## STATED TASK
Give back, exactly as written, the lines from the beginning of the listing through the one that contains "return CAMP + d * t".

## DATA FOR THE TASK
────

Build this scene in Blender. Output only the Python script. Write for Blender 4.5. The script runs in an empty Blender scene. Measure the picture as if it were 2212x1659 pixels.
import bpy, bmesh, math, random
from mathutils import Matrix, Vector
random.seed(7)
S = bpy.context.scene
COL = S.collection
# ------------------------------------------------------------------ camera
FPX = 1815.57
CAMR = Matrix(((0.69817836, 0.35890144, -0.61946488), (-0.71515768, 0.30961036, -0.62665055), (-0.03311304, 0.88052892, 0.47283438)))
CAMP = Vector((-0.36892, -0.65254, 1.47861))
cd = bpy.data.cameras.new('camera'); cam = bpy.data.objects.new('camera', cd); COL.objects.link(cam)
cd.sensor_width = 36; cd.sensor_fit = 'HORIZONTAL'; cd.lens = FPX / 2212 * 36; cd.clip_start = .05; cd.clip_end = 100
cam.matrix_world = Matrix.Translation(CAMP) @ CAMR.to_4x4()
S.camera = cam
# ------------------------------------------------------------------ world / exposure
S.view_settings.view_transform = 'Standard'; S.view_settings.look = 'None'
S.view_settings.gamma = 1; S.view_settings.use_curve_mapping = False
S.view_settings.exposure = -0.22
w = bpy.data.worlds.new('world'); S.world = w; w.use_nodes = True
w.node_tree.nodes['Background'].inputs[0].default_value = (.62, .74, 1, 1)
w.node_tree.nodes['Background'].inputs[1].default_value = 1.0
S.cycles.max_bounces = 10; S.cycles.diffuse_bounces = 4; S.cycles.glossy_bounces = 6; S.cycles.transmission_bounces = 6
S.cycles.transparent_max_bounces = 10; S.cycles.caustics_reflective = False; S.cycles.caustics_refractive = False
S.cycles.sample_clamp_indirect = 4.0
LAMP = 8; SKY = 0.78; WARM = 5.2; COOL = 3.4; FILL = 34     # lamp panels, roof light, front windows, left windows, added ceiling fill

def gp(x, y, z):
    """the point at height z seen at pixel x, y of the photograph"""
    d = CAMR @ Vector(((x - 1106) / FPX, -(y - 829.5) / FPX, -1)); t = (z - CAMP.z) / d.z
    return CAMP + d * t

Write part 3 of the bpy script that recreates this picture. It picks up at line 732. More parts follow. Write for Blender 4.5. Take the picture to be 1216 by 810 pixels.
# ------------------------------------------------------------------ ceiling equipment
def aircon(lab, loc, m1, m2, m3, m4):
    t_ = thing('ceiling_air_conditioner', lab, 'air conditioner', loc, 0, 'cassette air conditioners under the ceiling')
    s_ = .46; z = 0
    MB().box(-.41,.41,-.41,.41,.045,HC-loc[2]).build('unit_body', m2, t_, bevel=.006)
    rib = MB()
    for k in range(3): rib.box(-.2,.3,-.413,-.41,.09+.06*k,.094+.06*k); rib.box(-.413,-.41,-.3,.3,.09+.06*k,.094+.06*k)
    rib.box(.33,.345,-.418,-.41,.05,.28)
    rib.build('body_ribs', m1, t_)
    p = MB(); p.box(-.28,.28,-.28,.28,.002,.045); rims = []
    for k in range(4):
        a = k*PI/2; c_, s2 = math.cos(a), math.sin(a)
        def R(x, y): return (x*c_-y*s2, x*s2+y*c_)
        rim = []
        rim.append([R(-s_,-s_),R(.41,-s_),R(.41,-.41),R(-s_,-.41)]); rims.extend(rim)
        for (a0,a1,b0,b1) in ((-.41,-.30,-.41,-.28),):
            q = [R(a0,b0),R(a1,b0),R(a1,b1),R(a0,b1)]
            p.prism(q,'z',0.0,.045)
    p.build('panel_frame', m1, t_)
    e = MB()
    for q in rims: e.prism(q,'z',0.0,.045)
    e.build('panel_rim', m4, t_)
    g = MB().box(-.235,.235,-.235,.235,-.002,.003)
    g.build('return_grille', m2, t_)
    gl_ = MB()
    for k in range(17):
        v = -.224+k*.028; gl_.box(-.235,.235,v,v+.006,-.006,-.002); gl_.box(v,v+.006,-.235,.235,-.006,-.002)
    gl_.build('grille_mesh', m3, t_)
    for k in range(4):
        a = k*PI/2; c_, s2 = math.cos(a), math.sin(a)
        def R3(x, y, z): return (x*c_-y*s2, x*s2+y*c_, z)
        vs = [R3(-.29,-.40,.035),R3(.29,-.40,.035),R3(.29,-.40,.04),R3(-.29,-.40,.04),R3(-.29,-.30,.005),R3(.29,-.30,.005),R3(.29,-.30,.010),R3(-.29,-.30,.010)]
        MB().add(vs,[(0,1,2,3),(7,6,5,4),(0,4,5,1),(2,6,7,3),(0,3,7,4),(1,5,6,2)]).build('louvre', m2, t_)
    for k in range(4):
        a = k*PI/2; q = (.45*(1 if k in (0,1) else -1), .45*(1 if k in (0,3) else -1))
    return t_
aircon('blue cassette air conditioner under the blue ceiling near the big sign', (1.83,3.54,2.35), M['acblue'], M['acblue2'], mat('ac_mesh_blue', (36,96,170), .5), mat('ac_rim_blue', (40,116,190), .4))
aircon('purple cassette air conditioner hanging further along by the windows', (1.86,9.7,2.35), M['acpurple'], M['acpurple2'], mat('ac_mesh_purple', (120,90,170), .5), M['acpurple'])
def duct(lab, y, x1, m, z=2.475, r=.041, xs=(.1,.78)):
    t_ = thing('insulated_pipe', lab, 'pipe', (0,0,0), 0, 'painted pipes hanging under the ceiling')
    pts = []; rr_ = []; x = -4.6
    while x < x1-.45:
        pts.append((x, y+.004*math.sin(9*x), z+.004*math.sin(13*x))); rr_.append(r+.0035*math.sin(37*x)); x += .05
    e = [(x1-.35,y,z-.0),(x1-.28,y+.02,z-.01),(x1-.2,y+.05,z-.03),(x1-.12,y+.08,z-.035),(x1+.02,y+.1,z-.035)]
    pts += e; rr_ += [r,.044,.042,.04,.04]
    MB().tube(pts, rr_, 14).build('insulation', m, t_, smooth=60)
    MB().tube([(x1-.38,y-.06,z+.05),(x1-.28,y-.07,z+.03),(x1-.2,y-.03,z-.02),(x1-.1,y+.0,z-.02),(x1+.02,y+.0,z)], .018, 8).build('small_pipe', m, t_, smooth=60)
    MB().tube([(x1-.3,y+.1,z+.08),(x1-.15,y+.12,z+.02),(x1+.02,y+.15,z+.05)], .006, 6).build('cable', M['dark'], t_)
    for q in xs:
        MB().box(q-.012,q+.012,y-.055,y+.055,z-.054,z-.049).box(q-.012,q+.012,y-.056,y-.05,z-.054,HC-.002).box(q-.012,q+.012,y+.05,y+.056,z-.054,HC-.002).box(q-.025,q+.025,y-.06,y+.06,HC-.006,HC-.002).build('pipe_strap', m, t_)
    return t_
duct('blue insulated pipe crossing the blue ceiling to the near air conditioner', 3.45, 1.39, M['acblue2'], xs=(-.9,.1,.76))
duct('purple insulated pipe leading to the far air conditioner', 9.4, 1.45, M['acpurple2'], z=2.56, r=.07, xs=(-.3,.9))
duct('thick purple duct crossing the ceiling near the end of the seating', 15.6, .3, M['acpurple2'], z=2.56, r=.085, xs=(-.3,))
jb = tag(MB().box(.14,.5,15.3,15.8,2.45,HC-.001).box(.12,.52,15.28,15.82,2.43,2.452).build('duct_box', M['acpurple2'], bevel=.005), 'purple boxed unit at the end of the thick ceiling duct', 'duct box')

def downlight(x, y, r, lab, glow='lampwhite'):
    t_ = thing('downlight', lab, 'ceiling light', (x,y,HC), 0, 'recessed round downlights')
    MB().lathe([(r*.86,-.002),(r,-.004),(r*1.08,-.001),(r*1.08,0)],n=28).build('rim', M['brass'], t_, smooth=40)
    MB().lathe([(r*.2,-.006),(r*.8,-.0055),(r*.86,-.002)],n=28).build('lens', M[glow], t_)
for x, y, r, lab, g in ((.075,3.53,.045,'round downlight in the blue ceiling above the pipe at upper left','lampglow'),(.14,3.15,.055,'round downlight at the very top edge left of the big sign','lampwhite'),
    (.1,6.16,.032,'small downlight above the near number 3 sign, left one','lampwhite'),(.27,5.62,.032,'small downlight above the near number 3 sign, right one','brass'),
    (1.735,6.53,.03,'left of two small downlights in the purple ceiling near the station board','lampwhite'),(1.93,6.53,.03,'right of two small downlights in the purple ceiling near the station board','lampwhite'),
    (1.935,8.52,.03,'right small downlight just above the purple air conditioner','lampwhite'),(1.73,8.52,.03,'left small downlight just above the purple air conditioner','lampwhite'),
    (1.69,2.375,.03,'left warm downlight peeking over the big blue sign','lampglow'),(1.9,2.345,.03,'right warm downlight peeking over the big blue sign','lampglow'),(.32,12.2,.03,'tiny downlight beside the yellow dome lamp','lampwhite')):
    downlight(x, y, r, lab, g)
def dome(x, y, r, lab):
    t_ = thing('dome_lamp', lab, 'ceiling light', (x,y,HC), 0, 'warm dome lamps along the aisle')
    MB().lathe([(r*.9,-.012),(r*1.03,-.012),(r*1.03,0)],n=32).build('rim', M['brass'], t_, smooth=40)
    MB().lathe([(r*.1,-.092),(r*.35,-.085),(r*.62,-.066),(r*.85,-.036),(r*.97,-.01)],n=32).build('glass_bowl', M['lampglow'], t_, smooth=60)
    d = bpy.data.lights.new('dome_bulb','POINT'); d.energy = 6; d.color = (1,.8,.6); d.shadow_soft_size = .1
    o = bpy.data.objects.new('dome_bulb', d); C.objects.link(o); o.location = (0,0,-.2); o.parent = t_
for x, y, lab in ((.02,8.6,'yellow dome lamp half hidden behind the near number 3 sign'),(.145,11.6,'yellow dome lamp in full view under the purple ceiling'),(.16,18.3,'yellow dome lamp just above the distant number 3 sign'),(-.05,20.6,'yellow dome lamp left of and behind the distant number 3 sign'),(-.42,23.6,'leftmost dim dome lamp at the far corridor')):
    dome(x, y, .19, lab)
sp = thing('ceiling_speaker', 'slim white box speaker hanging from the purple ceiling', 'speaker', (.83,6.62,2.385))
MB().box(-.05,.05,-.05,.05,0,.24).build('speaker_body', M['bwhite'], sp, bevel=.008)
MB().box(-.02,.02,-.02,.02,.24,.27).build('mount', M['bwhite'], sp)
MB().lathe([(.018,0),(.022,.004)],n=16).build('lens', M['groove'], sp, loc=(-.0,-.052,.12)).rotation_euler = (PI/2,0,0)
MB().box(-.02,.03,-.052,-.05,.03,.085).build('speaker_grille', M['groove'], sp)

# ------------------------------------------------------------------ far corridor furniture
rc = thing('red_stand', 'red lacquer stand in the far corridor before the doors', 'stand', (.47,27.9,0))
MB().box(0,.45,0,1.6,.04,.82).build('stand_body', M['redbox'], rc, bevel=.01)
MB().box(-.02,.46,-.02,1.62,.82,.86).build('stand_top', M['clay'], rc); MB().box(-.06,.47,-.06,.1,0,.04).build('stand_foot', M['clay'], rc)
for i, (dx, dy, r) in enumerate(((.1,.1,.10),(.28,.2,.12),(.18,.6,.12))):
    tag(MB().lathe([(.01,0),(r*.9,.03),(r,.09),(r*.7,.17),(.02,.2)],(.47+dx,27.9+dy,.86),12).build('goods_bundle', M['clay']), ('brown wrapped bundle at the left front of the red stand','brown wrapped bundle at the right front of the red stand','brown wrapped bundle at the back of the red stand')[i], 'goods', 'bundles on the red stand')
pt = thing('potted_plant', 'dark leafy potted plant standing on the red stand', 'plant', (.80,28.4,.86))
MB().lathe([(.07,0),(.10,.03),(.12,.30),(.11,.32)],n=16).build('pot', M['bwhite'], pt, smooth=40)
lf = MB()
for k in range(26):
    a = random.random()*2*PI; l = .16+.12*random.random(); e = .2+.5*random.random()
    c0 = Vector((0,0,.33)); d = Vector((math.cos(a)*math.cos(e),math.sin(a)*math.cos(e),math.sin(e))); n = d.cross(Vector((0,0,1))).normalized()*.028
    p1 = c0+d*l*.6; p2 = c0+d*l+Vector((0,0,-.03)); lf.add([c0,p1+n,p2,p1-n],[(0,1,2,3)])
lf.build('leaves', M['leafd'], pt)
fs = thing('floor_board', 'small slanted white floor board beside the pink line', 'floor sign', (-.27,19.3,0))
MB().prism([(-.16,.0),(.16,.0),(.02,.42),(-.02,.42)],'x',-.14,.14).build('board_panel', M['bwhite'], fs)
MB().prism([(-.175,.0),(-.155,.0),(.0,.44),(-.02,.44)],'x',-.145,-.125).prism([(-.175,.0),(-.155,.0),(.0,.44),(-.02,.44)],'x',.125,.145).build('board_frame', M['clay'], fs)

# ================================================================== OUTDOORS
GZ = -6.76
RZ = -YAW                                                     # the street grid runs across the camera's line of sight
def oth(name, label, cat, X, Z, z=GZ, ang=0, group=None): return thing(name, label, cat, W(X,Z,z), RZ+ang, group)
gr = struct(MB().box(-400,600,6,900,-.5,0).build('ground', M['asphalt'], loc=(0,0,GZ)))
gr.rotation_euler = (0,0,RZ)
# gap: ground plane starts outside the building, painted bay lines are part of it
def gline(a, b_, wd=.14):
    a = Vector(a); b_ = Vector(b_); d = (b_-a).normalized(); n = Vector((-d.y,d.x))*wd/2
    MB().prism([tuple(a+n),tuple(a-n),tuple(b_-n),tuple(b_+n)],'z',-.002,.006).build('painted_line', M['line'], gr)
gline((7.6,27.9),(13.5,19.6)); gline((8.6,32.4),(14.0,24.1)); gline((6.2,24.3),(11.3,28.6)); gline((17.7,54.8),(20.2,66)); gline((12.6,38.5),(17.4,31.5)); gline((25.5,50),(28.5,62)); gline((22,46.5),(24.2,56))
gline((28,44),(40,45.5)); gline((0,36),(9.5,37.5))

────

## SOLUTION TO THE EXERCISE
Build this scene in Blender. Output only the Python script. Write for Blender 4.5. The script runs in an empty Blender scene. Measure the picture as if it were 2212x1659 pixels.
import bpy, bmesh, math, random
from mathutils import Matrix, Vector
random.seed(7)
S = bpy.context.scene
COL = S.collection
# ------------------------------------------------------------------ camera
FPX = 1815.57
CAMR = Matrix(((0.69817836, 0.35890144, -0.61946488), (-0.71515768, 0.30961036, -0.62665055), (-0.03311304, 0.88052892, 0.47283438)))
CAMP = Vector((-0.36892, -0.65254, 1.47861))
cd = bpy.data.cameras.new('camera'); cam = bpy.data.objects.new('camera', cd); COL.objects.link(cam)
cd.sensor_width = 36; cd.sensor_fit = 'HORIZONTAL'; cd.lens = FPX / 2212 * 36; cd.clip_start = .05; cd.clip_end = 100
cam.matrix_world = Matrix.Translation(CAMP) @ CAMR.to_4x4()
S.camera = cam
# ------------------------------------------------------------------ world / exposure
S.view_settings.view_transform = 'Standard'; S.view_settings.look = 'None'
S.view_settings.gamma = 1; S.view_settings.use_curve_mapping = False
S.view_settings.exposure = -0.22
w = bpy.data.worlds.new('world'); S.world = w; w.use_nodes = True
w.node_tree.nodes['Background'].inputs[0].default_value = (.62, .74, 1, 1)
w.node_tree.nodes['Background'].inputs[1].default_value = 1.0
S.cycles.max_bounces = 10; S.cycles.diffuse_bounces = 4; S.cycles.glossy_bounces = 6; S.cycles.transmission_bounces = 6
S.cycles.transparent_max_bounces = 10; S.cycles.caustics_reflective = False; S.cycles.caustics_refractive = False
S.cycles.sample_clamp_indirect = 4.0
LAMP = 8; SKY = 0.78; WARM = 5.2; COOL = 3.4; FILL = 34     # lamp panels, roof light, front windows, left windows, added ceiling fill

def gp(x, y, z):
    """the point at height z seen at pixel x, y of the photograph"""
    d = CAMR @ Vector(((x - 1106) / FPX, -(y - 829.5) / FPX, -1)); t = (z - CAMP.z) / d.z
    return CAMP + d * t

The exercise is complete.